Unless this changes soon, I’m concerned that staple food production in the Murray Irrigation Limited footprint may become a thing of the past for family-run irrigated agribusinesses.
Wake up, water bureaucrats, and allow the nation's most efficient irrigation communities to grow fresh, clean, staple foods that the city folk demand.
— James Sides
Deniliquin, NSW
Advocacy talk a coincidence?
Well, I thought I’d been snowed on in the middle of a warm sunny day. Fancy seeing Murray Irrigation talk about advocacy.
And what a coincidence – it comes just after two candidates for the upcoming MIL election have been telling us what we already know: that MIL has been weak in the advocacy space and needs to do much more.
Seems someone listened. Just about before you could say ‘where’s my water?’ we hear the MIL chairman on the radio and then he features in an MIL-prepared media release, telling us all about its advocacy efforts.
I’d like to ask: Where have those efforts been in recent years? And, did it take two candidates forming a joint ticket calling for more advocacy for someone to listen?

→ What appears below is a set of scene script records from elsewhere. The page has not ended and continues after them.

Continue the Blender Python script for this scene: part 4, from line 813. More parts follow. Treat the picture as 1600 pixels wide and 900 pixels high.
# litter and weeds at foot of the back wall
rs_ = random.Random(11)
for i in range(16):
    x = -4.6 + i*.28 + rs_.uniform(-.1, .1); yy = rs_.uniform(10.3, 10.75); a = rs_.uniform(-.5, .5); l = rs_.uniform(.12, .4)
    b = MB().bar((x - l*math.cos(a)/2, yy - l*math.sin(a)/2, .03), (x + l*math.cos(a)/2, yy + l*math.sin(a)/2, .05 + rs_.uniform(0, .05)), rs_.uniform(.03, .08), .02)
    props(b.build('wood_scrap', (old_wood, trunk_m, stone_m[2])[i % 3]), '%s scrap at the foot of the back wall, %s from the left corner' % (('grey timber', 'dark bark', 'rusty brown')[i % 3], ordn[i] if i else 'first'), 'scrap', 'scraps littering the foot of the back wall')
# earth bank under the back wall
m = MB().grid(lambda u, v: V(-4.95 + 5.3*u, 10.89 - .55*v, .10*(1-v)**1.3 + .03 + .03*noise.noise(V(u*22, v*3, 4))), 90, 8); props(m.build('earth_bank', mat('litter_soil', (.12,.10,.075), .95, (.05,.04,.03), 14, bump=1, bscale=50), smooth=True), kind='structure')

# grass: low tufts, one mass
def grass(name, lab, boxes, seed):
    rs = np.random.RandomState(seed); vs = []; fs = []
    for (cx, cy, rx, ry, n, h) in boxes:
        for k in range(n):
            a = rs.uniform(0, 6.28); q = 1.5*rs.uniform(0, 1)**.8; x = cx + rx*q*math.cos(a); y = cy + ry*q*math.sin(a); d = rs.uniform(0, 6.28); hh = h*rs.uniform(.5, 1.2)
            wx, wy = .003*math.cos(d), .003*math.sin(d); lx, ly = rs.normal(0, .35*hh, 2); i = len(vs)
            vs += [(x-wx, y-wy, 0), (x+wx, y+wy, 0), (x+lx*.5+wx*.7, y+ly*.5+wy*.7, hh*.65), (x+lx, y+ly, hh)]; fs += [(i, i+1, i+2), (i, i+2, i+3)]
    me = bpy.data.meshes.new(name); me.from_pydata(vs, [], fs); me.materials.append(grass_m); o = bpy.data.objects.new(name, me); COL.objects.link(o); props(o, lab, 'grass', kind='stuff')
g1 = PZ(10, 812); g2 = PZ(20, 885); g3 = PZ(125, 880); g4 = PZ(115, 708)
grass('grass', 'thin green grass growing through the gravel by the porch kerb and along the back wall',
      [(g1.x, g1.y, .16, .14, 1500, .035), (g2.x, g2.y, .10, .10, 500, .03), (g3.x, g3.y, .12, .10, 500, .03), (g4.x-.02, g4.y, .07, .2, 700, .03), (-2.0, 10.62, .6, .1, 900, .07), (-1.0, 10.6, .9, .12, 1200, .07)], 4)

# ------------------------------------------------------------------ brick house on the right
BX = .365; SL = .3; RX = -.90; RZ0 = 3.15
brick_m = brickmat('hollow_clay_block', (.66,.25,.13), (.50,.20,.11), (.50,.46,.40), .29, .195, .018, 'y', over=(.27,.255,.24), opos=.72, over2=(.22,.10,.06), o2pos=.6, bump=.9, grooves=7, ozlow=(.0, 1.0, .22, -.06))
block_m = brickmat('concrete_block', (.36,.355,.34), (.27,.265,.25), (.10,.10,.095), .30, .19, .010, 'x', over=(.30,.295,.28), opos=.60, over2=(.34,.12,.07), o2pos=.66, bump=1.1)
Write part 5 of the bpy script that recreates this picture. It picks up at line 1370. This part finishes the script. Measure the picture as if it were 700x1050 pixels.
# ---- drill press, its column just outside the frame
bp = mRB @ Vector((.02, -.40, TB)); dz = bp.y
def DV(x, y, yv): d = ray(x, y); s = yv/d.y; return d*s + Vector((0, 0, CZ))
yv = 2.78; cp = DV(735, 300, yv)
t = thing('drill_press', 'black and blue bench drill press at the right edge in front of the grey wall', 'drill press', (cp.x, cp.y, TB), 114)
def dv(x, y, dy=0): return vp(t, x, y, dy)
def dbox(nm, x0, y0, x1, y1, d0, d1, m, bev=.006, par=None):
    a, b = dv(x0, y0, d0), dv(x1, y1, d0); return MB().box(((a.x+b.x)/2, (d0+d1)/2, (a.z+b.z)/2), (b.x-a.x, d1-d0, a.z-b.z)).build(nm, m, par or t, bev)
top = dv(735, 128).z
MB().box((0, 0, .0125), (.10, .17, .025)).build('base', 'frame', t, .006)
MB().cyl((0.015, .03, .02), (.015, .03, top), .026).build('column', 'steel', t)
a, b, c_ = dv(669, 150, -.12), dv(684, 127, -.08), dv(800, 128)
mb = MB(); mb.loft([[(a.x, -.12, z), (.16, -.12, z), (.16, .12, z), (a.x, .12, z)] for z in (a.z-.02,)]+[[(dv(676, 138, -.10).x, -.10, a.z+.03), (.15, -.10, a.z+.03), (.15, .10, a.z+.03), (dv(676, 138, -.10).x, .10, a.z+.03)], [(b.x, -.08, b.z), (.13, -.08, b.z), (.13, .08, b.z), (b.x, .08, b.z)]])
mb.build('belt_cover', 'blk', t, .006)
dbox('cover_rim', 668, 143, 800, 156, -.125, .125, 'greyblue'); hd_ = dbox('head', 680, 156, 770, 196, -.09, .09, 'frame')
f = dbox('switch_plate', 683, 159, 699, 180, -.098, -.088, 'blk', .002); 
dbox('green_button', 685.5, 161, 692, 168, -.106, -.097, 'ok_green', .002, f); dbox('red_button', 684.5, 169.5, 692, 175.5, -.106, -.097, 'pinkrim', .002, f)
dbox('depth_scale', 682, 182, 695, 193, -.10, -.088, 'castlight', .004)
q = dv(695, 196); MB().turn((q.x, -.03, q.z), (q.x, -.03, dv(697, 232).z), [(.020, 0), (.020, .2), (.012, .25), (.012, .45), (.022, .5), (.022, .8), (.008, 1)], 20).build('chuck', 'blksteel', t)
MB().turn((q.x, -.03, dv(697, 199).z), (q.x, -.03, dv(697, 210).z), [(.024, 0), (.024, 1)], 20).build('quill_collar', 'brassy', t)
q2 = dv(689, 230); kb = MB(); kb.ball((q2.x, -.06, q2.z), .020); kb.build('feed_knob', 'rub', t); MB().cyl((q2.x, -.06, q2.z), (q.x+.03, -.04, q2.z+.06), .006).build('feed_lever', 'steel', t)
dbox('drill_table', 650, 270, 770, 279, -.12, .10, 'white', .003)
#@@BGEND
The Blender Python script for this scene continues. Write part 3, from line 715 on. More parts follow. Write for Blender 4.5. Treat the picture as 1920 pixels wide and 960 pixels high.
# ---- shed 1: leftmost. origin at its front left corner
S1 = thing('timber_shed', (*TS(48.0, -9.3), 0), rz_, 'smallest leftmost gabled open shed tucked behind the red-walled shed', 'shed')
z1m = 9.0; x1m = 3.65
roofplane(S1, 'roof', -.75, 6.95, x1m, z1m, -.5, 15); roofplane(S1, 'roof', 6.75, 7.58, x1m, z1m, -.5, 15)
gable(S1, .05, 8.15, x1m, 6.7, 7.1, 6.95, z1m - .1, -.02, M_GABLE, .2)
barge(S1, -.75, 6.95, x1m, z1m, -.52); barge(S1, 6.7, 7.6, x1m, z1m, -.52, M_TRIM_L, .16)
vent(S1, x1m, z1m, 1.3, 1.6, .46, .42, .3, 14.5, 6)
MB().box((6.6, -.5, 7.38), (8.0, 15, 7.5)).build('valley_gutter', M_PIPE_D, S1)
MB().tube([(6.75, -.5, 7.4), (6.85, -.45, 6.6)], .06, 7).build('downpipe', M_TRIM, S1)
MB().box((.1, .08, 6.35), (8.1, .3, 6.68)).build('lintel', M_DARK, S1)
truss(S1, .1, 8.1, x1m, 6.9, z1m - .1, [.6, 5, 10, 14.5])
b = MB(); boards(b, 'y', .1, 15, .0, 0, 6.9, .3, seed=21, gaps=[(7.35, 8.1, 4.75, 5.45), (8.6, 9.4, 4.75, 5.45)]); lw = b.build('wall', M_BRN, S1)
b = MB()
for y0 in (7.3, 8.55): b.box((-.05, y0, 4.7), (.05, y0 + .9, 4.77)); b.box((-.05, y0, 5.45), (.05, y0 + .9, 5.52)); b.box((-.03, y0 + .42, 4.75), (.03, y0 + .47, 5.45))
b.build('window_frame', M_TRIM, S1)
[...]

I suspect unless we get change at MIL, after the election it will be back to what we have become used to and we’ll get more of the same advocacy failure that we have accepted as being the norm.
Please, shareholders, do not let this happen.
Vote for Lachlan Marshall and Waander Van Beek so we at least have a chance to bring about change.
— Andrew Hateley
Finley, NSW
It starts from the top
There has been a lot of negative comment directed towards Murray Irrigation Limited, however I would like to firstly say it has not been aimed at the fantastic, helpful, on-the-ground staff who, on the whole, do an amazing job.
I’d personally like to thank them all for doing the best to deliver water and deal with any issues irrigators may have.
The main issue that myself and others have is what we believe to be a lack of leadership from the chairman and chief executive officer.
MIL is a very simple, small company and its sole purpose is to deliver water to its shareholders.
Why has this been made so complicated? Why can’t they just deliver the water when the shareholders require it, as it’s been done for 70 previous years?
There is less water to deliver, fewer channels to maintain and a $300 million semi-automated system to deliver it.
Yet the wages and fees increase and, as this happens, the divide from shareholder to company widens.
I encourage everyone to vote in this coming election for Lachlan Marshall and Waander Van Beek so we can get grower control back to our company.
Something that is constantly dismissed by MIL is that you, the irrigator/shareholder, own this once great company.
We are not customers, we all have shareholder rights and need to demand as such. Shareholders unanimously voted for land and water management money to be given back to shareholders through landholder associations as it’s our money, not MIL’s.
We unanimously voted for a better deal on escape agreements and also unanimously voted full support for SRI to continue in its impressive role in fighting for a fair share of water.
We need change, for the betterment of this whole area and footprint, not only for irrigators but the entire community who rely on irrigators’ income and who can see first hand the losses created by a lack of water.